▼

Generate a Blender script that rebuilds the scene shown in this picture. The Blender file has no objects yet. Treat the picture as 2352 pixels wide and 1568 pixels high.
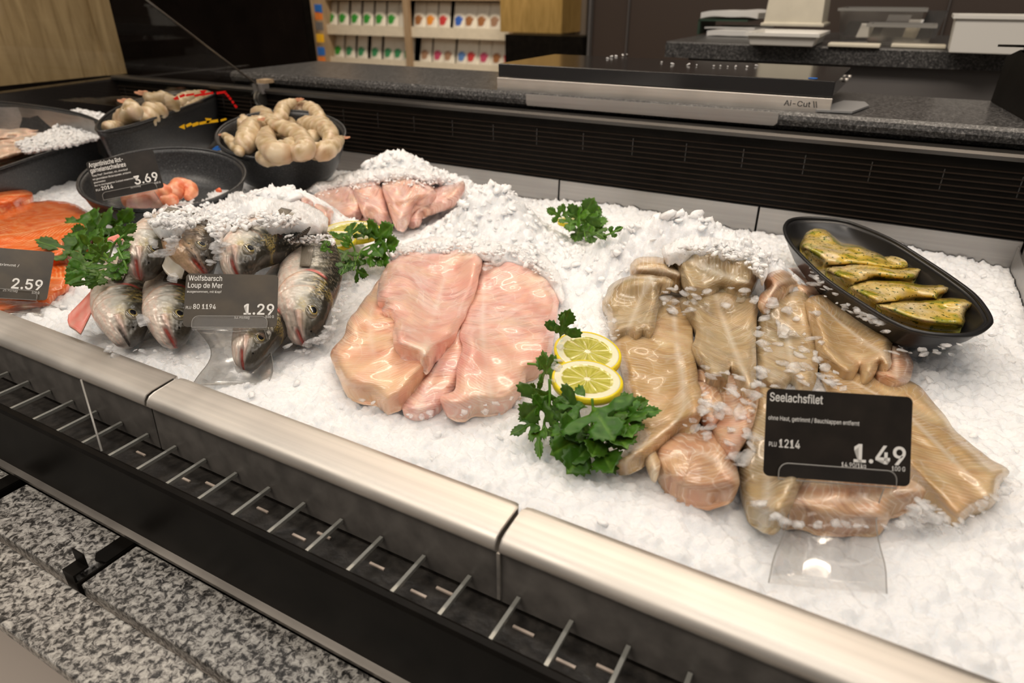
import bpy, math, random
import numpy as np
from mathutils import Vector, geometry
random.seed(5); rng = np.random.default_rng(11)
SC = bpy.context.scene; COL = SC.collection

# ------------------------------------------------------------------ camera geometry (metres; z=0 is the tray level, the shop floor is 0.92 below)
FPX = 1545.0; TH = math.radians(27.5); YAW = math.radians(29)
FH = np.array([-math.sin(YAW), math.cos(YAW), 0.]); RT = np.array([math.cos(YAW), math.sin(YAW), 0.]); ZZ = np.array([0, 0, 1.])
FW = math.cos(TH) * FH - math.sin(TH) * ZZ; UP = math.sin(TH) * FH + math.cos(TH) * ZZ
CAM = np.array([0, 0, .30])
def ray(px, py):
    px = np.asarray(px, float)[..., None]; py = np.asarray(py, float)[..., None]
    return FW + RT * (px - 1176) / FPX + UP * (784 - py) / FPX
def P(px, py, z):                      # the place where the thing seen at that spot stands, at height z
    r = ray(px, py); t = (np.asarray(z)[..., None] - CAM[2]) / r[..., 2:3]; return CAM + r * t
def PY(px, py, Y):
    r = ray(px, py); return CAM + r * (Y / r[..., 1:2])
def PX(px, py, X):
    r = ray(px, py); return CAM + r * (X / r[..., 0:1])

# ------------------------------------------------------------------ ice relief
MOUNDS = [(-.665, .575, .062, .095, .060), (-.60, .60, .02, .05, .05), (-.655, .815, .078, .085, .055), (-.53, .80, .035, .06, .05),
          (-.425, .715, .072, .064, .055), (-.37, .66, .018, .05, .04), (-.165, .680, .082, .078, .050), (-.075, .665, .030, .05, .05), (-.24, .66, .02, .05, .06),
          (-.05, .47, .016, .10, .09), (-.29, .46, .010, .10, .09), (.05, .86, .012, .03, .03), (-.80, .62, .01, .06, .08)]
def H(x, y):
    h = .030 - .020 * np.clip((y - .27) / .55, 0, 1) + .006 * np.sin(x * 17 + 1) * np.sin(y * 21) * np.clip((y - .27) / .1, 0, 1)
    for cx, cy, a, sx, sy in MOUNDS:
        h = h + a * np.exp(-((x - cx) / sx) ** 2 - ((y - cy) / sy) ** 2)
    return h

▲
▼

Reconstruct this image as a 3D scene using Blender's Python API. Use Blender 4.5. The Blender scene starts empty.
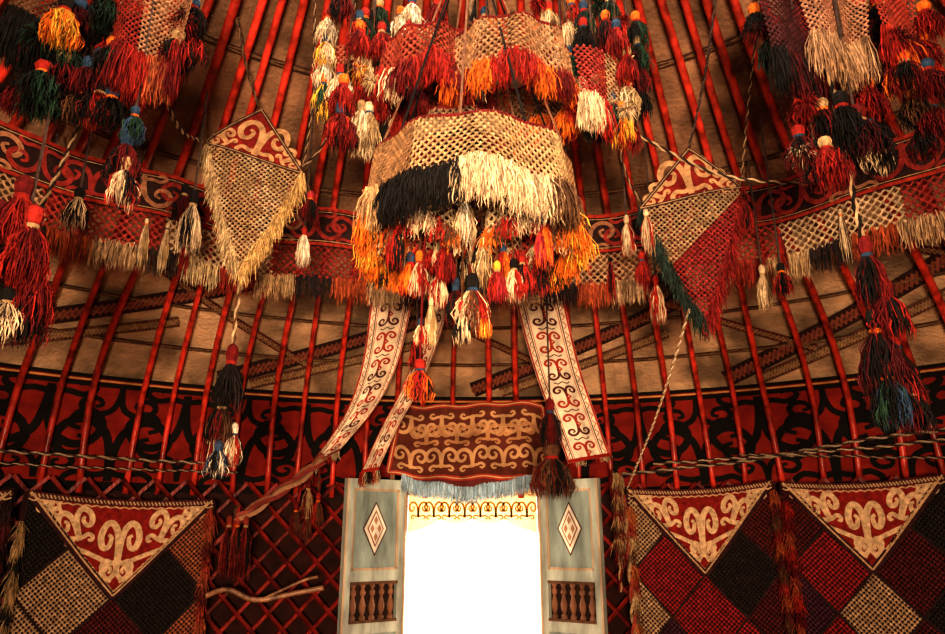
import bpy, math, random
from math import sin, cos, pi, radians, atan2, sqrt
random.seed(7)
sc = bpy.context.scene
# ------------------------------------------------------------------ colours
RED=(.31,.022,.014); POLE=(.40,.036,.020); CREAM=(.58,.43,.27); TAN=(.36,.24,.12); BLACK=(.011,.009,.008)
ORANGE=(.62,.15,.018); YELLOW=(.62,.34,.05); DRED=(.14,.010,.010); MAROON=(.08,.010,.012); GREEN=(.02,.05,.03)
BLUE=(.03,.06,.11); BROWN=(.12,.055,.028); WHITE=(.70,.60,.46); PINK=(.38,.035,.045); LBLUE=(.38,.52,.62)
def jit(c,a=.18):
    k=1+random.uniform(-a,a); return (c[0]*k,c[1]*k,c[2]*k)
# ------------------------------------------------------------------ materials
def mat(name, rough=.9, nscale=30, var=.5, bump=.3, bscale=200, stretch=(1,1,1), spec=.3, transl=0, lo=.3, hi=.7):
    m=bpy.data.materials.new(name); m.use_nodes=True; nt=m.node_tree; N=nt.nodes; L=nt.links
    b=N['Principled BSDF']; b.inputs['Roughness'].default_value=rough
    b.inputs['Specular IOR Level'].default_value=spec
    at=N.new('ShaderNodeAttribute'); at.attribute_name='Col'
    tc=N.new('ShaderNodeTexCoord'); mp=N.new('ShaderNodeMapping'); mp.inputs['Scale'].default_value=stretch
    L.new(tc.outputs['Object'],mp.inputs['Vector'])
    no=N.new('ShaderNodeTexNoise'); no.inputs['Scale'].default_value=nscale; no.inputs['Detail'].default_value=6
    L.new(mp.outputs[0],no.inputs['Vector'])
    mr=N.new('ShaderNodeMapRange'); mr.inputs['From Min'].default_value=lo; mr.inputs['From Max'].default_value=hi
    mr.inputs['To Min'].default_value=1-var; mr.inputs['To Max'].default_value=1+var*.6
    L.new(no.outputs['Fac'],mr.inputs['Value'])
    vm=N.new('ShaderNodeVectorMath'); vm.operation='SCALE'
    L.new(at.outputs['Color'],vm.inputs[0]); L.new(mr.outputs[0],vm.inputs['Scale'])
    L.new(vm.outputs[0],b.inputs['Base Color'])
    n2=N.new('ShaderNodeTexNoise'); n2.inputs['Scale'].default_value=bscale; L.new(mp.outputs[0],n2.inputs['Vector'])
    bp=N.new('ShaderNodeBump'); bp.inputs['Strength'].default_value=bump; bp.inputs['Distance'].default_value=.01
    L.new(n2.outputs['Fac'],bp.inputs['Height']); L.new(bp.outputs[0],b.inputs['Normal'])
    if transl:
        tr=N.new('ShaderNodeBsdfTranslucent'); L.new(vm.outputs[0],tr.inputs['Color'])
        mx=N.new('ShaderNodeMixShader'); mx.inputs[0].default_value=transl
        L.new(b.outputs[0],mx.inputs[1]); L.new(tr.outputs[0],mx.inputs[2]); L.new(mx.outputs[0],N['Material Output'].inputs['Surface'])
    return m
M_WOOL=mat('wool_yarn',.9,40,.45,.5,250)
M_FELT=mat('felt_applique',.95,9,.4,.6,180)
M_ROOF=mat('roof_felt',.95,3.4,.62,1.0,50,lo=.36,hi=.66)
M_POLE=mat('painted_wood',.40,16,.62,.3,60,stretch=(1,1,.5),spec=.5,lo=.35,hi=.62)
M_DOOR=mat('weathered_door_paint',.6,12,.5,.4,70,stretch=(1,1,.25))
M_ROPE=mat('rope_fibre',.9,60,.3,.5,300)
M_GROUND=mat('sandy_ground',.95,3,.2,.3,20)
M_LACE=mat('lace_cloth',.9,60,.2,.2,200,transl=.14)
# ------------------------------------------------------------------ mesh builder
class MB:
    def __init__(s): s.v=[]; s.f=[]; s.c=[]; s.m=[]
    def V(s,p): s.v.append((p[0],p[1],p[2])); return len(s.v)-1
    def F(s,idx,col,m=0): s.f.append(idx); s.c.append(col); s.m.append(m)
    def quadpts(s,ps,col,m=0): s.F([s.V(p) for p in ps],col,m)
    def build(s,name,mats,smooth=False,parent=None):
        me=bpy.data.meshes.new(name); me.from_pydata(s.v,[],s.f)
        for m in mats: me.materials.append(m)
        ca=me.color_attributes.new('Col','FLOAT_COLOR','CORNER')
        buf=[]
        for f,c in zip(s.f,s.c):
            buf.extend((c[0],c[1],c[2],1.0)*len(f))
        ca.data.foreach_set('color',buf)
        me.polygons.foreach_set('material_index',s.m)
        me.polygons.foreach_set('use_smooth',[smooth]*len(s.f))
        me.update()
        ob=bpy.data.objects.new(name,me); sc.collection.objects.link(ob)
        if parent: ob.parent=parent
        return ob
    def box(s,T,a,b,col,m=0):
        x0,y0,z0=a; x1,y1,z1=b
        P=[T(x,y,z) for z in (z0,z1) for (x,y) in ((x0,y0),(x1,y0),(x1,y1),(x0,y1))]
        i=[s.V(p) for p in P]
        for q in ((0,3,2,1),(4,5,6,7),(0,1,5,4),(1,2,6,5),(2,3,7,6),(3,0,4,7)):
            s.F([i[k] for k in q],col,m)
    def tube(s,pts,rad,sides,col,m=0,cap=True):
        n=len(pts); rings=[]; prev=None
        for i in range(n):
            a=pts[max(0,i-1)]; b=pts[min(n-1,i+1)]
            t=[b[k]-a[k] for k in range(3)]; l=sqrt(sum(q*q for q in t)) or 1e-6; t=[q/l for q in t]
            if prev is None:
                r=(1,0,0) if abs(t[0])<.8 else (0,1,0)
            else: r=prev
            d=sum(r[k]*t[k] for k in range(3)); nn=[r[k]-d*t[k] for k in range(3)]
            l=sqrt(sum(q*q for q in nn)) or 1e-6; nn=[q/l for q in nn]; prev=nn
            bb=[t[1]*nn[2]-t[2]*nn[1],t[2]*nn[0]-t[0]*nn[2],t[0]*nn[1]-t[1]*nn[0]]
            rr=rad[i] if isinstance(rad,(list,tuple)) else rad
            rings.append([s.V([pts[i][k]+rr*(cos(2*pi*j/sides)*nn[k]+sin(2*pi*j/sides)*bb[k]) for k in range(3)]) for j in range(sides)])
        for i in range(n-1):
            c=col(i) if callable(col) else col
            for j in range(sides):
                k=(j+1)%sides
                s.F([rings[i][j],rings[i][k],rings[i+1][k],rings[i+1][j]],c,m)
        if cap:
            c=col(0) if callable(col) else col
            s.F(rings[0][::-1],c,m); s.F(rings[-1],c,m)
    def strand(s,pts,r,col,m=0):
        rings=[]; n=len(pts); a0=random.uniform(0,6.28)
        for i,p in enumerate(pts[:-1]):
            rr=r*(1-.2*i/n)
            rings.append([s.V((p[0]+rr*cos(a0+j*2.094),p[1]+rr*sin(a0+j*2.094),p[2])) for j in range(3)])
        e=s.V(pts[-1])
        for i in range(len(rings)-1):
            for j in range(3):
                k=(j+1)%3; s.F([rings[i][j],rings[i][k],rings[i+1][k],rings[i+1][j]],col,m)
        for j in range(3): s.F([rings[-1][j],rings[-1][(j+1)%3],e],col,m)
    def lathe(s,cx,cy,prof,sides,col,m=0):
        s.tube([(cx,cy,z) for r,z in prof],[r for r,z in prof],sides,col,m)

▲
▼

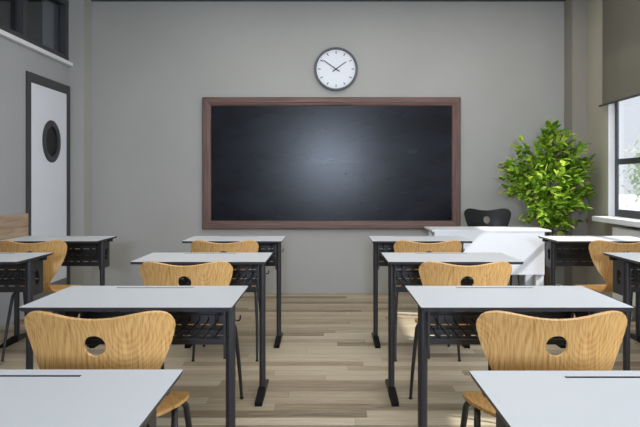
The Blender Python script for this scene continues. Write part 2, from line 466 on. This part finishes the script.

▲

#### [PROBLEM TO SOLVE]
Take the lines above starting at the one containing "Generate a Blender" and ending at the one containing "r = ray(px, py); return CAM + r * (X", and print them again exactly, without pictures.

#### [PROBLEM SOLUTION]
Generate a Blender script that rebuilds the scene shown in this picture. The Blender file has no objects yet. Treat the picture as 2352 pixels wide and 1568 pixels high.
import bpy, math, random
import numpy as np
from mathutils import Vector, geometry
random.seed(5); rng = np.random.default_rng(11)
SC = bpy.context.scene; COL = SC.collection

# ------------------------------------------------------------------ camera geometry (metres; z=0 is the tray level, the shop floor is 0.92 below)
FPX = 1545.0; TH = math.radians(27.5); YAW = math.radians(29)
FH = np.array([-math.sin(YAW), math.cos(YAW), 0.]); RT = np.array([math.cos(YAW), math.sin(YAW), 0.]); ZZ = np.array([0, 0, 1.])
FW = math.cos(TH) * FH - math.sin(TH) * ZZ; UP = math.sin(TH) * FH + math.cos(TH) * ZZ
CAM = np.array([0, 0, .30])
def ray(px, py):
    px = np.asarray(px, float)[..., None]; py = np.asarray(py, float)[..., None]
    return FW + RT * (px - 1176) / FPX + UP * (784 - py) / FPX
def P(px, py, z):                      # the place where the thing seen at that spot stands, at height z
    r = ray(px, py); t = (np.asarray(z)[..., None] - CAM[2]) / r[..., 2:3]; return CAM + r * t
def PY(px, py, Y):
    r = ray(px, py); return CAM + r * (Y / r[..., 1:2])
def PX(px, py, X):
    r = ray(px, py); return CAM + r * (X / r[..., 0:1])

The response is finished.